WHAT TO WORK ON:
Copy every line of the data that contains the string "picture".

PROVIDED DATA:

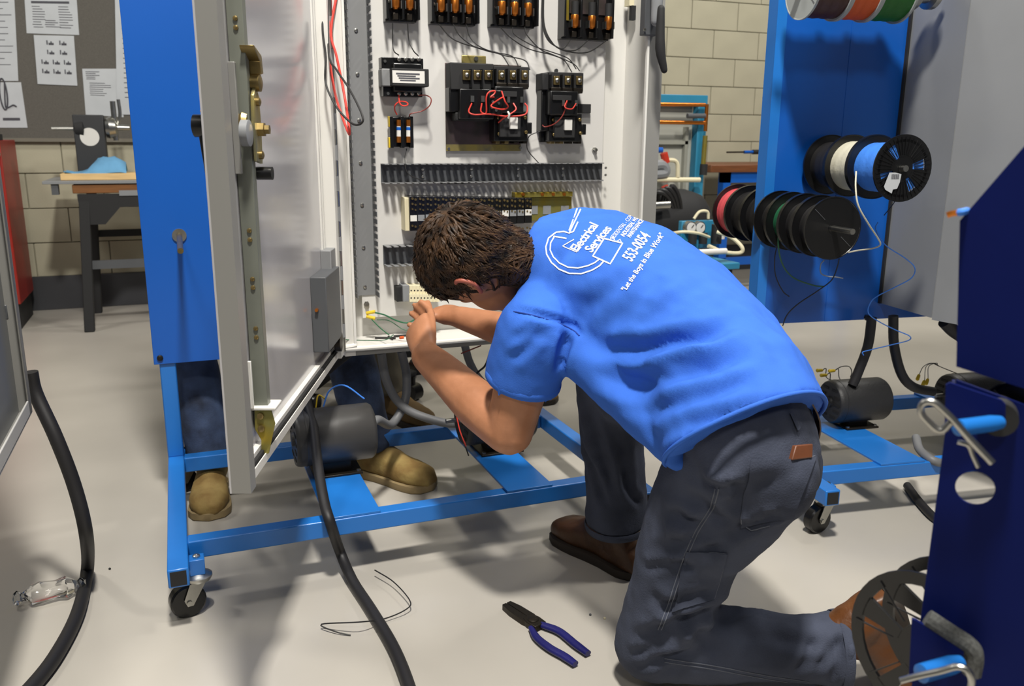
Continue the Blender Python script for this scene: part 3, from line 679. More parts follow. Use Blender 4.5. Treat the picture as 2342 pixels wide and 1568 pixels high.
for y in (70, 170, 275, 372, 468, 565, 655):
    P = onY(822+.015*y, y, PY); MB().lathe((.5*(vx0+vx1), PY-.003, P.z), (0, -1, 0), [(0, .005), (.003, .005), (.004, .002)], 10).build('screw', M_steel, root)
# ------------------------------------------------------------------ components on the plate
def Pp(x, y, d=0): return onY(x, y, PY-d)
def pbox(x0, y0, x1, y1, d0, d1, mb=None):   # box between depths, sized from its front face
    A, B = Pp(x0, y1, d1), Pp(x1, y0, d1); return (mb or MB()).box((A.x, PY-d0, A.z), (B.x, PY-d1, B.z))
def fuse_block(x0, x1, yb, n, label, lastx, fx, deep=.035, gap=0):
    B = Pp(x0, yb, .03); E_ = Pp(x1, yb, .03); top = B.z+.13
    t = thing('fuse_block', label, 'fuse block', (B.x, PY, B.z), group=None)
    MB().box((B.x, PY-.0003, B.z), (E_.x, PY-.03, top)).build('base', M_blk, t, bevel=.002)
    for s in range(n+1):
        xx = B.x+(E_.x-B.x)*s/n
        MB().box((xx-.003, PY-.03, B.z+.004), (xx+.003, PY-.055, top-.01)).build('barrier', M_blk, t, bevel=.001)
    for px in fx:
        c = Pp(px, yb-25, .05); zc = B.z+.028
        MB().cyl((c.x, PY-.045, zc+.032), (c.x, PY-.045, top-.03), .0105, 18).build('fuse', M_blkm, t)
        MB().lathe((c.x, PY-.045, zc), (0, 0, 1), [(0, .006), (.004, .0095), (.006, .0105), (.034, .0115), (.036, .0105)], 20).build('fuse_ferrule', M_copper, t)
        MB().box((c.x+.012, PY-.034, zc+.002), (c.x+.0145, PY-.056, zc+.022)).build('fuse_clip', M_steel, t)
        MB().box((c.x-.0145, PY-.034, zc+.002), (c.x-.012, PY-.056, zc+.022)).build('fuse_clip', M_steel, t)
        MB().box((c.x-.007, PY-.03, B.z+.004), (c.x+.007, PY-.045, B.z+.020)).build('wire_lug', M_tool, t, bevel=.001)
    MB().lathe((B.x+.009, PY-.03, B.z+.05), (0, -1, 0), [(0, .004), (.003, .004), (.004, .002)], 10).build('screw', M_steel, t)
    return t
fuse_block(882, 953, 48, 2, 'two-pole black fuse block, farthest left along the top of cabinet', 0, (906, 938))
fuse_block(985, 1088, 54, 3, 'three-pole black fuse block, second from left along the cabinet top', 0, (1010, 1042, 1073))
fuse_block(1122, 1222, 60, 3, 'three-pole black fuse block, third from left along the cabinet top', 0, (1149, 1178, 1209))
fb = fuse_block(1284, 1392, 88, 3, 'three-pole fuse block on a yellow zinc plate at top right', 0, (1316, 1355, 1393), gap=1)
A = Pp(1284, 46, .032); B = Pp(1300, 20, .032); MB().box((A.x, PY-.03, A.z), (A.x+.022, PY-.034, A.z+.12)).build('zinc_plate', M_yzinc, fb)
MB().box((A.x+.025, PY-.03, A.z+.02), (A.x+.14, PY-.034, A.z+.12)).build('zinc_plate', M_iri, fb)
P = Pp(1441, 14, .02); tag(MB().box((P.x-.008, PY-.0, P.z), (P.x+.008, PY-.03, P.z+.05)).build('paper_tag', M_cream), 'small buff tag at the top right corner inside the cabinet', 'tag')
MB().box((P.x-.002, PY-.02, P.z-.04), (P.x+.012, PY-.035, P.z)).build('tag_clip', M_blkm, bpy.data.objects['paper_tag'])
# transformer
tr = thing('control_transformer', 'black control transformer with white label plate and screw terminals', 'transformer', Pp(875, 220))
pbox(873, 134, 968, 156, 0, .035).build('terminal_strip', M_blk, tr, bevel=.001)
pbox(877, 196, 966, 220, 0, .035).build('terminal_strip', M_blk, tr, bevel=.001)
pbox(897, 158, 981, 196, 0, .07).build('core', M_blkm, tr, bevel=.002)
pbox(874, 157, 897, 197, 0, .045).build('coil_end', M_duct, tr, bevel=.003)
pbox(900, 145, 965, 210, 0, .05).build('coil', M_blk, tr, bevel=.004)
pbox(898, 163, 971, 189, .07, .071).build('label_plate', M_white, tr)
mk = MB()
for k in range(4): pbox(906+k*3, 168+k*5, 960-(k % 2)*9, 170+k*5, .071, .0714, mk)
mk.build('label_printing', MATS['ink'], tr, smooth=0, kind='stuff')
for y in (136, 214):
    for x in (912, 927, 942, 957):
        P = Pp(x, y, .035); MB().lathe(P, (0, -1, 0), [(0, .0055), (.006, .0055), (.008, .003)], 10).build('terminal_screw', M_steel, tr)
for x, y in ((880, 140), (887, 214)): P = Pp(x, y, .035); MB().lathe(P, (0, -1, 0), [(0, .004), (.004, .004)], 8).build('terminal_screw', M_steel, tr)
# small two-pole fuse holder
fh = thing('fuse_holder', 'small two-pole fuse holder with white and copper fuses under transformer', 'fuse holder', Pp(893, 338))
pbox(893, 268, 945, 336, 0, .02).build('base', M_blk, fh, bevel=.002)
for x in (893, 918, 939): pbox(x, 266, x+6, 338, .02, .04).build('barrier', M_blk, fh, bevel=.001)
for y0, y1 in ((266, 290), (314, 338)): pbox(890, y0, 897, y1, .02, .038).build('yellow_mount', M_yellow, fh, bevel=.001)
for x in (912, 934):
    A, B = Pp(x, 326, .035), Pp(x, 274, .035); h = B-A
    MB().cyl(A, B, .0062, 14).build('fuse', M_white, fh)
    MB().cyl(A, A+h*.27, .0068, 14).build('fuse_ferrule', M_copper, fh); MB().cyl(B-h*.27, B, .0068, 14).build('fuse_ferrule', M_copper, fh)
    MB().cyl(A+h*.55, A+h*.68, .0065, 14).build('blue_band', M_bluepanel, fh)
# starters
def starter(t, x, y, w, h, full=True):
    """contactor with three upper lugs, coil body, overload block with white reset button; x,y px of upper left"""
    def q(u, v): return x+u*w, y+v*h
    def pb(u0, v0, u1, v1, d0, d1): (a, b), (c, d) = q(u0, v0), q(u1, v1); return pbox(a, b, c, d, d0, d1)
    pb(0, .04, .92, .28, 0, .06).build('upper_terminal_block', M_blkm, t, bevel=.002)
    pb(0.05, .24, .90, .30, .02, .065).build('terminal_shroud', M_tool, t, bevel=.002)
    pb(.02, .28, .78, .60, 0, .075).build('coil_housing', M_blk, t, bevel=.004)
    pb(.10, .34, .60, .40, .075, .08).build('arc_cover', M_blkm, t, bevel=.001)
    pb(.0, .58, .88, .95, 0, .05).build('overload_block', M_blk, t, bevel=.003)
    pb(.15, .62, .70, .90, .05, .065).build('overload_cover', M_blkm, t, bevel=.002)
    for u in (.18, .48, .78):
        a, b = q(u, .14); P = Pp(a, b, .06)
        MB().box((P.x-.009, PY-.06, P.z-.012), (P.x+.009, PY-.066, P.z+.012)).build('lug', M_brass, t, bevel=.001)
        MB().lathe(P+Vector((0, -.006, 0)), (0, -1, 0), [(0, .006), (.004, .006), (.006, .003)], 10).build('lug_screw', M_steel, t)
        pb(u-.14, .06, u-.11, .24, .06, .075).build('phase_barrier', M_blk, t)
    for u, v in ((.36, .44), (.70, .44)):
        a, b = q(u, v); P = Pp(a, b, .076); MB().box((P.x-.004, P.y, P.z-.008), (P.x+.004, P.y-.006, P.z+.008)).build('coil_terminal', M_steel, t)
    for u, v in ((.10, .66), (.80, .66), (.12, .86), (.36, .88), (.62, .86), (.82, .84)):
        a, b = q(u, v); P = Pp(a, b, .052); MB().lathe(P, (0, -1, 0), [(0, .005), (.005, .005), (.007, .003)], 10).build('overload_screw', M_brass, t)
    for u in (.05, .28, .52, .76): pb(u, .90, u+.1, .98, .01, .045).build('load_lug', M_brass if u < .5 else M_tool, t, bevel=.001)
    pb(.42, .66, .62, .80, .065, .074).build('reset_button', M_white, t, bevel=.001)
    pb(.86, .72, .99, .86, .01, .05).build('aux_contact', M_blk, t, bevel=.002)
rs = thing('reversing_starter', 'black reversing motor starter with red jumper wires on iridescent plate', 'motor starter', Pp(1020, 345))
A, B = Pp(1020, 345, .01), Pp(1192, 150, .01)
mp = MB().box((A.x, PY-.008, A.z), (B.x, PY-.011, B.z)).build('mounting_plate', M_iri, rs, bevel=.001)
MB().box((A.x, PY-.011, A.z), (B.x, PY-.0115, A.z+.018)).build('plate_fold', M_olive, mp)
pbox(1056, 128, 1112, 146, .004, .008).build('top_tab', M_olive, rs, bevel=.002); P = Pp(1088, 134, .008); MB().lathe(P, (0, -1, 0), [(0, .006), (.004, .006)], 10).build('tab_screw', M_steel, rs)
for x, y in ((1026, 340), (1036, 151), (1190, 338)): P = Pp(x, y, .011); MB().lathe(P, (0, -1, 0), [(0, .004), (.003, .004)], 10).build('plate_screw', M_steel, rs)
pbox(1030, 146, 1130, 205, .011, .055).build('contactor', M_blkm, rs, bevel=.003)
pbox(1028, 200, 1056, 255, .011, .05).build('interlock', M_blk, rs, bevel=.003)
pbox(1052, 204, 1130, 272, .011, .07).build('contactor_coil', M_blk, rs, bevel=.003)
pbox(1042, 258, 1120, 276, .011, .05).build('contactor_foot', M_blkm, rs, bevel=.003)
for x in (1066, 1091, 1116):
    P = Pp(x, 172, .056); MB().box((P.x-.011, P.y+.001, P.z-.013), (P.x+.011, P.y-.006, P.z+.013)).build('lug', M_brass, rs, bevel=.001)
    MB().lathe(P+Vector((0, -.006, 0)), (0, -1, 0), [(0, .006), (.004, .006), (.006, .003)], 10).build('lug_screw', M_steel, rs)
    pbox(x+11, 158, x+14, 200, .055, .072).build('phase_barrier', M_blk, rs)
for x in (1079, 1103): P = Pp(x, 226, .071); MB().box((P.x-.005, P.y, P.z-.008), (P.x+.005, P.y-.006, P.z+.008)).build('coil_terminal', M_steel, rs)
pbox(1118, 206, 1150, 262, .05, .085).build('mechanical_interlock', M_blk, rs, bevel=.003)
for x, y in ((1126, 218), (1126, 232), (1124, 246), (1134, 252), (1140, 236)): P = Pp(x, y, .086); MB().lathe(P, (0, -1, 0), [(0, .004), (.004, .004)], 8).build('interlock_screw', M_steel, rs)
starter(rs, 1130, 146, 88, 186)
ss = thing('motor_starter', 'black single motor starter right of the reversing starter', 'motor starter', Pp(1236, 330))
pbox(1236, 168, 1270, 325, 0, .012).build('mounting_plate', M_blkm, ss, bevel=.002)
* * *
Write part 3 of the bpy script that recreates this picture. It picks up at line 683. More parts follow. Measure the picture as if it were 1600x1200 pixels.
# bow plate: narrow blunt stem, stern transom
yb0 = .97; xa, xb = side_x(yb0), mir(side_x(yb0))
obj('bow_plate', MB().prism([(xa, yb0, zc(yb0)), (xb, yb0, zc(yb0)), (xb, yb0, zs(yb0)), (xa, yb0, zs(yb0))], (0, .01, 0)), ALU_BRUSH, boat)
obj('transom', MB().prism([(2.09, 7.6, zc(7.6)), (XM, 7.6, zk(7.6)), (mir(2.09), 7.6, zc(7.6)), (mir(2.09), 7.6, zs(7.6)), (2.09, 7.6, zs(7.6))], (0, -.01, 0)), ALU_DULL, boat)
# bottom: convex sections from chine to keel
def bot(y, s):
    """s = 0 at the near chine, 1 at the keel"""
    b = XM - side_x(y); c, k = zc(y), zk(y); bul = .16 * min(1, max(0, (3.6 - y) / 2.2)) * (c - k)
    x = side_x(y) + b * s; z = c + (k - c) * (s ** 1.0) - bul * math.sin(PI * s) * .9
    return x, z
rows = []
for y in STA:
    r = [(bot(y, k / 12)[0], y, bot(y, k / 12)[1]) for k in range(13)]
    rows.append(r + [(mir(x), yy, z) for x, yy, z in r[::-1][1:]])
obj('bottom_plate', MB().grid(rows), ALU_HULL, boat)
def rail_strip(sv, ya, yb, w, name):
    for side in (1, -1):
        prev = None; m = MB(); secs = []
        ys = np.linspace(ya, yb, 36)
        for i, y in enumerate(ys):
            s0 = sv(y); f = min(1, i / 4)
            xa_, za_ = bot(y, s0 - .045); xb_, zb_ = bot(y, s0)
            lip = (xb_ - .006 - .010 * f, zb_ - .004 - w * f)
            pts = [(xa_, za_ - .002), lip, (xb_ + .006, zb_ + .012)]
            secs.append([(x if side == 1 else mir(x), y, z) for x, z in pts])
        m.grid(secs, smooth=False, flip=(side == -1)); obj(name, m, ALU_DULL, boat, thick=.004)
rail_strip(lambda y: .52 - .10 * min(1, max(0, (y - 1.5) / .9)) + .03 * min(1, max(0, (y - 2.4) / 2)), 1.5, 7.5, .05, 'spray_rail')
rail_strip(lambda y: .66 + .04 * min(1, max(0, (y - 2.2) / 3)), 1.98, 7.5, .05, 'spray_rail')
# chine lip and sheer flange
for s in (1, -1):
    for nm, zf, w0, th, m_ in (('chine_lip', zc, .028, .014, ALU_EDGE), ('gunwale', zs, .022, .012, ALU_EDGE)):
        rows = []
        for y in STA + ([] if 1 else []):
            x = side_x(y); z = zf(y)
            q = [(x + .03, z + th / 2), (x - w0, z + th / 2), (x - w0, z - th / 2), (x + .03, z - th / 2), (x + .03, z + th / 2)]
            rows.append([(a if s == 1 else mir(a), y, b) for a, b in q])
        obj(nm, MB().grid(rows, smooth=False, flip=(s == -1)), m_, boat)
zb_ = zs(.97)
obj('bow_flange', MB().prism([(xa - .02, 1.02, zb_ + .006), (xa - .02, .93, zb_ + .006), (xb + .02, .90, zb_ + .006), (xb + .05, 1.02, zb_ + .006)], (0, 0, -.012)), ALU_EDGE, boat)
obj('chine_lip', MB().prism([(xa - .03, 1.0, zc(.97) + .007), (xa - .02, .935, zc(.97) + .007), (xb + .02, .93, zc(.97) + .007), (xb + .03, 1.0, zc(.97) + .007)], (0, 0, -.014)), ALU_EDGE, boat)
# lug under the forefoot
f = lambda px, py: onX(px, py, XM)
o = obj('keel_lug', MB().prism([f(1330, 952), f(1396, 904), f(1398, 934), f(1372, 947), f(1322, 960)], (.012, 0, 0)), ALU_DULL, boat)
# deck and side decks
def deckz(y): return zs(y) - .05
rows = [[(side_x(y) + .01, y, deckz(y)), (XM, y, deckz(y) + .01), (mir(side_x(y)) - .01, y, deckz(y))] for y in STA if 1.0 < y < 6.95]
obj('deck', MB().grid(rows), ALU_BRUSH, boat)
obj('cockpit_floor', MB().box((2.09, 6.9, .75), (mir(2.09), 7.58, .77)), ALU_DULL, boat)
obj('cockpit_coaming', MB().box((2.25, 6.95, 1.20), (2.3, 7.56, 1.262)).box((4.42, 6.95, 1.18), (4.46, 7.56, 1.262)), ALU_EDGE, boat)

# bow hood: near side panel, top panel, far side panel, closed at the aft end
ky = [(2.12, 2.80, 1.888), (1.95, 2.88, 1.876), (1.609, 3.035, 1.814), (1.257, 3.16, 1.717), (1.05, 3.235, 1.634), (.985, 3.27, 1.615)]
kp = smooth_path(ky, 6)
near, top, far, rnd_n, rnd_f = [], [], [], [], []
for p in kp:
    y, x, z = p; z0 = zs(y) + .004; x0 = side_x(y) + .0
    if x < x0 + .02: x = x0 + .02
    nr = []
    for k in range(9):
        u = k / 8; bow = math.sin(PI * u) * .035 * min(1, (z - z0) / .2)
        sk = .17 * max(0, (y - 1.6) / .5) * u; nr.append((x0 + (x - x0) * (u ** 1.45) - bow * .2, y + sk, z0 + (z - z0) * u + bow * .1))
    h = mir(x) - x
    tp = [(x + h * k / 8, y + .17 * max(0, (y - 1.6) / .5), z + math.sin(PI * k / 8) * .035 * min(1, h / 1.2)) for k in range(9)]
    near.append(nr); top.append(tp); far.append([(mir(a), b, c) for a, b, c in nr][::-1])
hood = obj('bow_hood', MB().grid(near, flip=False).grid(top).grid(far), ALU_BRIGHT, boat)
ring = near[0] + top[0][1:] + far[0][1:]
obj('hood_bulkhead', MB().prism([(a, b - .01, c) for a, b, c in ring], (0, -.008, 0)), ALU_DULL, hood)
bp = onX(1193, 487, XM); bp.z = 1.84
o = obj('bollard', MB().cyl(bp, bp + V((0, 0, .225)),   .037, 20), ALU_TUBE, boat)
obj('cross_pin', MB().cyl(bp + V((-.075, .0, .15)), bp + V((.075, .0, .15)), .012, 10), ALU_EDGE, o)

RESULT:
Continue the Blender Python script for this scene: part 3, from line 679. More parts follow. Use Blender 4.5. Treat the picture as 2342 pixels wide and 1568 pixels high.
Write part 3 of the bpy script that recreates this picture. It picks up at line 683. More parts follow. Measure the picture as if it were 1600x1200 pixels.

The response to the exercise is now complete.